▶ **TASK TO CARRY OUT**: Exactly retype the lines of the material from its first line to the line with "edge_line = [tuple(e) for e in edge_s]", including both.

----

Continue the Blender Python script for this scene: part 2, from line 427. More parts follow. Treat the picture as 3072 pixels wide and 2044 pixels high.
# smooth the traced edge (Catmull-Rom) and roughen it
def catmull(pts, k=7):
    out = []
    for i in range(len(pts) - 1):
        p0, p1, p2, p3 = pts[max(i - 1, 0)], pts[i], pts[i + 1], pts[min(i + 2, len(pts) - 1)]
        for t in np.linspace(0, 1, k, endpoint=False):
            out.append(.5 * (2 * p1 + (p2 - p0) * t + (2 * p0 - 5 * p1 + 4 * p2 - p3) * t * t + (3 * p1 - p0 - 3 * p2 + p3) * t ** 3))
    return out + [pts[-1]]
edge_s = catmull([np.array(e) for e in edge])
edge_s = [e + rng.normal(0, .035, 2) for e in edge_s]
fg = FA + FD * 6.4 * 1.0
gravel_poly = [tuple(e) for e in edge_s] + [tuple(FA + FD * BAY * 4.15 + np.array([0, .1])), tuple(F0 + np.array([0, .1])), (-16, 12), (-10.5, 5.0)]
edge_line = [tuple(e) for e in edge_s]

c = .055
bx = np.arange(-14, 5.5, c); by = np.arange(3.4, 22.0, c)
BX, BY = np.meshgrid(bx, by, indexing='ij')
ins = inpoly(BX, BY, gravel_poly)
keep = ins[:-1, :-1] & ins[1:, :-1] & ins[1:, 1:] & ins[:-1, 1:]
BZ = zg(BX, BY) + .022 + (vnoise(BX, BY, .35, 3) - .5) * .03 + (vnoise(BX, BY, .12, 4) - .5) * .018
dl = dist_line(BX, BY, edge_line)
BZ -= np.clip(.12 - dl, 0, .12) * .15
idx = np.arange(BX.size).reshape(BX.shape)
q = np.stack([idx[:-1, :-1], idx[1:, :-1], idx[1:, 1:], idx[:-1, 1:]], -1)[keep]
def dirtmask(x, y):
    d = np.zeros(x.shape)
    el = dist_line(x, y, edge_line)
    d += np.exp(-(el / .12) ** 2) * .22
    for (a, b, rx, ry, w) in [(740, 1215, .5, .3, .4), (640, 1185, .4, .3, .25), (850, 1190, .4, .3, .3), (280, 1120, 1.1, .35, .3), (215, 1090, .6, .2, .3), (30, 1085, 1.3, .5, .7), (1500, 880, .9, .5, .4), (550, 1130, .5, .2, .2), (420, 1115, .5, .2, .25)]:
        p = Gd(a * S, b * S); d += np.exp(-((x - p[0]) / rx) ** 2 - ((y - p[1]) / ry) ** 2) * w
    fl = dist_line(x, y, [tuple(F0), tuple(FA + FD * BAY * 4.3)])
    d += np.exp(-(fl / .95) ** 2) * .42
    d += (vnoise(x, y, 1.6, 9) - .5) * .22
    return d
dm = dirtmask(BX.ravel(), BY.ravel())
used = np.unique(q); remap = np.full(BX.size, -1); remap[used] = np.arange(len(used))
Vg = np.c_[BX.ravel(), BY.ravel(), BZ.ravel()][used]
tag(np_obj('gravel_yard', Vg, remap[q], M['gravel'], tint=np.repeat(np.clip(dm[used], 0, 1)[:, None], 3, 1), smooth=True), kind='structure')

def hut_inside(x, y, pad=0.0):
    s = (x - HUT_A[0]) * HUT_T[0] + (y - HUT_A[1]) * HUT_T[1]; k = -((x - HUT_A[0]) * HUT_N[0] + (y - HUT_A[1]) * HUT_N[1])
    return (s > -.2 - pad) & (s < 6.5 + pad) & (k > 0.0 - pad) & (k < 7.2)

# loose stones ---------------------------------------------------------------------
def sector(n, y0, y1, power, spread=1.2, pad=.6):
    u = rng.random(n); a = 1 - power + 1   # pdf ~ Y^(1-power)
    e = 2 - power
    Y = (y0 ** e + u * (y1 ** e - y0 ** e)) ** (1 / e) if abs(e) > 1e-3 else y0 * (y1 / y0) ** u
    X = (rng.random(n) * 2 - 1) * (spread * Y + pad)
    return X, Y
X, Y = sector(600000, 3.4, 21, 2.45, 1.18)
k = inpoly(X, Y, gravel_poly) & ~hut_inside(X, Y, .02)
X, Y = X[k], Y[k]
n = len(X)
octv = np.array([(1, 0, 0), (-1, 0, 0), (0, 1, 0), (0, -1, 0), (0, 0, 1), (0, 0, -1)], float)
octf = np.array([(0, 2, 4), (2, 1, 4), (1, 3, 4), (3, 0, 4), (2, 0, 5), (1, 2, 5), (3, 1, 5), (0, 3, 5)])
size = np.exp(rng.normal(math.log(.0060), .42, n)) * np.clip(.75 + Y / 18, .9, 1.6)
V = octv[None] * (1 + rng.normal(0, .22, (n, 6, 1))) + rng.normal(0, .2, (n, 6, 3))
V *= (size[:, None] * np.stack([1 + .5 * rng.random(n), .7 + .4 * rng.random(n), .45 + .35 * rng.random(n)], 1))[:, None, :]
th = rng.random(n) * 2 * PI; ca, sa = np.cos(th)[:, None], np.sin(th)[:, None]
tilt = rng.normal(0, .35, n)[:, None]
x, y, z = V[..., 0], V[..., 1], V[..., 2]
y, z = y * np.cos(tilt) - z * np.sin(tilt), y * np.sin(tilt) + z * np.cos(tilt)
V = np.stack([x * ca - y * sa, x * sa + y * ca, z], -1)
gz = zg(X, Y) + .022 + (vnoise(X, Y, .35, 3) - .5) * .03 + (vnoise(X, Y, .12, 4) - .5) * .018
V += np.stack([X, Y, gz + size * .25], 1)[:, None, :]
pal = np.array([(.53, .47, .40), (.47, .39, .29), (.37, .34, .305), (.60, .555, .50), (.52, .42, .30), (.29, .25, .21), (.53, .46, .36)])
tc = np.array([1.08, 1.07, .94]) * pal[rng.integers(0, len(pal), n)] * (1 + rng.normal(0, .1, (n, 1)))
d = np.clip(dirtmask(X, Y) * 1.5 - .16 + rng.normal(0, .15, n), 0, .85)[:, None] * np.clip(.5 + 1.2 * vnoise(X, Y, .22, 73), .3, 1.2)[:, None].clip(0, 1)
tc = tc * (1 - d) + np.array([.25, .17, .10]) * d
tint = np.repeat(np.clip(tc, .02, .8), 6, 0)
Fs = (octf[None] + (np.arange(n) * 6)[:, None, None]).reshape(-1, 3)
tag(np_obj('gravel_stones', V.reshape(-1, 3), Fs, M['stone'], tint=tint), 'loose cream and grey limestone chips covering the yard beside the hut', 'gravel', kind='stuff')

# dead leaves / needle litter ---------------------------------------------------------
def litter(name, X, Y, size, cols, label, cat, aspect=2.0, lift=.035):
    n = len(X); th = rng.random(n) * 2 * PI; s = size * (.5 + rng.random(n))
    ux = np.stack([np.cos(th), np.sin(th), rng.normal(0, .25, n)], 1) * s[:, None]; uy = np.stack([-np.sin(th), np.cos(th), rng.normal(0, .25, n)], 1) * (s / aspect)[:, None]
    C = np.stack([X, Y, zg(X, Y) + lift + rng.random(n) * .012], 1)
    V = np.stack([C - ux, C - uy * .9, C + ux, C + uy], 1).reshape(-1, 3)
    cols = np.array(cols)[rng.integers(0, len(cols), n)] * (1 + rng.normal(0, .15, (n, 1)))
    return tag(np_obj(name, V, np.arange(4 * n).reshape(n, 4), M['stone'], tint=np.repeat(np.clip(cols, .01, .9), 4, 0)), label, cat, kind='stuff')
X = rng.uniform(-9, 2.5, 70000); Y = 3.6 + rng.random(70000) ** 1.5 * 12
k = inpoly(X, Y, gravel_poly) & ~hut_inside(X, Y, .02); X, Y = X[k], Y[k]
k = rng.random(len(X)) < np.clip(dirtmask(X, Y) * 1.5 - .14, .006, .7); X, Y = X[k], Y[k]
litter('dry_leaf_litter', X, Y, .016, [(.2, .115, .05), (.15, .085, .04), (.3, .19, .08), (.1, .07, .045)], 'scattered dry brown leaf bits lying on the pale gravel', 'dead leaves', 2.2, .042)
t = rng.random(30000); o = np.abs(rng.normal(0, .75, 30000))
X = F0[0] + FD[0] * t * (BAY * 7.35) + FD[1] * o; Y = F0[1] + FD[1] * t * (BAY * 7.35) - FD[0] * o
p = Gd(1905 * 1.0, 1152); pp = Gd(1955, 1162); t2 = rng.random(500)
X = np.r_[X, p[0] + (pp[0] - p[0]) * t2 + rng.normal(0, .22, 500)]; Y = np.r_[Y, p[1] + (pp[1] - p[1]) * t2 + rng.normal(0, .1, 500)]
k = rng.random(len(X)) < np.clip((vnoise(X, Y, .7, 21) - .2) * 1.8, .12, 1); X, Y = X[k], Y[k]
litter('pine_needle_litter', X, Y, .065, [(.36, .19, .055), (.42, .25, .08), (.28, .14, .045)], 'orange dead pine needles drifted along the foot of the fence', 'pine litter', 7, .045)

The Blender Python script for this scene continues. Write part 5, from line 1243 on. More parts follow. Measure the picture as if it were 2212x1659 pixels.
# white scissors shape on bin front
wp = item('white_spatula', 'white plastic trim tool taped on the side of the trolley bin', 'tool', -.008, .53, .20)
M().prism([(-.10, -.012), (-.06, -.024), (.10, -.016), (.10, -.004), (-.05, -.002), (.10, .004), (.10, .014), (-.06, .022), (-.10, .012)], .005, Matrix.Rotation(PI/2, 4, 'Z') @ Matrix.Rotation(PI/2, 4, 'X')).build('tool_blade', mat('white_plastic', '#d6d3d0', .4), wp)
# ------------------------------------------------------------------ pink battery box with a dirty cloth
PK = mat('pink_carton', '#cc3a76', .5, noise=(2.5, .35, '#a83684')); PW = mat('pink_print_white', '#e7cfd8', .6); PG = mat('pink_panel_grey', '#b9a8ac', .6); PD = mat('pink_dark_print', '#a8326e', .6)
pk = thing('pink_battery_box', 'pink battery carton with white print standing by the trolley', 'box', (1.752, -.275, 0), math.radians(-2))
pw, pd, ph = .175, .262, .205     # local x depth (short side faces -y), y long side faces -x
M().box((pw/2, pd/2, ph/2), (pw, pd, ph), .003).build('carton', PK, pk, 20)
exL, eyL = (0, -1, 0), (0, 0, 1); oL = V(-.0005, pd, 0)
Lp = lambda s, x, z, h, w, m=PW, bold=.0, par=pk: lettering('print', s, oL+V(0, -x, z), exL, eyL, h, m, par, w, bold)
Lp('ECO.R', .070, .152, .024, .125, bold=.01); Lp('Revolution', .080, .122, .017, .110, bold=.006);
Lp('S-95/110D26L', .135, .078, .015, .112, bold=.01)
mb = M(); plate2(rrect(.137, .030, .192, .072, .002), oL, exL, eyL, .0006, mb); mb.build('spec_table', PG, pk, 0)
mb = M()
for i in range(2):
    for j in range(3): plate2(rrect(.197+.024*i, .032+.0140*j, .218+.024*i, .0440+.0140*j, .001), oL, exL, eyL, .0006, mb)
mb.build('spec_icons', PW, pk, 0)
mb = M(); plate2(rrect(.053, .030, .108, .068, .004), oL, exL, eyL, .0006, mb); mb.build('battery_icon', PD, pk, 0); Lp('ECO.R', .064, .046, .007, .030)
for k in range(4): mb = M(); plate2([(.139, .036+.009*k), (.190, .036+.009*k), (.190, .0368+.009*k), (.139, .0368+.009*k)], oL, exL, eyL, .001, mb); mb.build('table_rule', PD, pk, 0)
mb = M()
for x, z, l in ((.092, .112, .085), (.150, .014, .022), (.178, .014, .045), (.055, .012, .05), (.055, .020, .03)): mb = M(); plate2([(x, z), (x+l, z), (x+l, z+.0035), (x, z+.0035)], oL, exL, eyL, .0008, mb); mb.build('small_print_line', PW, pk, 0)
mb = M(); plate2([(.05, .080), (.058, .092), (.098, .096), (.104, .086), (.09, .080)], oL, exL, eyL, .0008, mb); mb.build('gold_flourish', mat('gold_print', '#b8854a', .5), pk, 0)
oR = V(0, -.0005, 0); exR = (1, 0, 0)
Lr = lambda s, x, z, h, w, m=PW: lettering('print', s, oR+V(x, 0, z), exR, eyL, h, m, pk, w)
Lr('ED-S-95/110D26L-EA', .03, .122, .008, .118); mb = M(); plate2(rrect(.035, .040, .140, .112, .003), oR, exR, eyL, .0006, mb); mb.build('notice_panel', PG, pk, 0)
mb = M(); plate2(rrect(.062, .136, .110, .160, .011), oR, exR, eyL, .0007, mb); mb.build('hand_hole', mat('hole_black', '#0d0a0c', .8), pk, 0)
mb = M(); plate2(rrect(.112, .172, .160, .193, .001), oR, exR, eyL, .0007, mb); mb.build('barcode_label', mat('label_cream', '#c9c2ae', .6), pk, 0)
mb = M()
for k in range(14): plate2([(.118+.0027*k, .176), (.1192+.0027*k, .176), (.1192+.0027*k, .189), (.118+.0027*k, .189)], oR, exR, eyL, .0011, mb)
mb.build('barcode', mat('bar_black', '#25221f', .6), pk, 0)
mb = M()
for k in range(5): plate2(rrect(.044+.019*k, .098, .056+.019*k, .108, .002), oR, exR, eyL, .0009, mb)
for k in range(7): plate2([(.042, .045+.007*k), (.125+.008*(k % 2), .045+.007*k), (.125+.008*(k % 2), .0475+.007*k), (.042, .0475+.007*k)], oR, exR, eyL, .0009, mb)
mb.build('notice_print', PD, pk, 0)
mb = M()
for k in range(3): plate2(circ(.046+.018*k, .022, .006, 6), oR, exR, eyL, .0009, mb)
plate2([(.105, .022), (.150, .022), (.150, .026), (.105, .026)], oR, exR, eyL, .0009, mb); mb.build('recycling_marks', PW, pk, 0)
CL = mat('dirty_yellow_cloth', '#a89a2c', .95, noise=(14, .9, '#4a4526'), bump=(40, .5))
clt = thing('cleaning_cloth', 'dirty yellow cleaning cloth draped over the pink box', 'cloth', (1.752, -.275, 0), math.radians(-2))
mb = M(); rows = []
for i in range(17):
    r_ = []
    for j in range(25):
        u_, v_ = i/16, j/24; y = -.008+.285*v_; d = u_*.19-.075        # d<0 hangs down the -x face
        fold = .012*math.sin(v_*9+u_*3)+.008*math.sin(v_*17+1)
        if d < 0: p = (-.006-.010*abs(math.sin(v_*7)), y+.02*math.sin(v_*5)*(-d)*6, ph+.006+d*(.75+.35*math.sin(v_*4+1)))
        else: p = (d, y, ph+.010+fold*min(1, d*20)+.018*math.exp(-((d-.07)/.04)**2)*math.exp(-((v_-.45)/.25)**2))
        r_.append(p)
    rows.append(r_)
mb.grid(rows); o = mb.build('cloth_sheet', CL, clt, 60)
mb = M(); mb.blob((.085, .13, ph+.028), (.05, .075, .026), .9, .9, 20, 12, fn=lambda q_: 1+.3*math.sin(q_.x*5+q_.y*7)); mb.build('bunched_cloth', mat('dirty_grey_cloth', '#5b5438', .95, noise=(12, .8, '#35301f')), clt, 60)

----

▶ **RESULT FOR THIS EXERCISE**:
Continue the Blender Python script for this scene: part 2, from line 427. More parts follow. Treat the picture as 3072 pixels wide and 2044 pixels high.
# smooth the traced edge (Catmull-Rom) and roughen it
def catmull(pts, k=7):
    out = []
    for i in range(len(pts) - 1):
        p0, p1, p2, p3 = pts[max(i - 1, 0)], pts[i], pts[i + 1], pts[min(i + 2, len(pts) - 1)]
        for t in np.linspace(0, 1, k, endpoint=False):
            out.append(.5 * (2 * p1 + (p2 - p0) * t + (2 * p0 - 5 * p1 + 4 * p2 - p3) * t * t + (3 * p1 - p0 - 3 * p2 + p3) * t ** 3))
    return out + [pts[-1]]
edge_s = catmull([np.array(e) for e in edge])
edge_s = [e + rng.normal(0, .035, 2) for e in edge_s]
fg = FA + FD * 6.4 * 1.0
gravel_poly = [tuple(e) for e in edge_s] + [tuple(FA + FD * BAY * 4.15 + np.array([0, .1])), tuple(F0 + np.array([0, .1])), (-16, 12), (-10.5, 5.0)]
edge_line = [tuple(e) for e in edge_s]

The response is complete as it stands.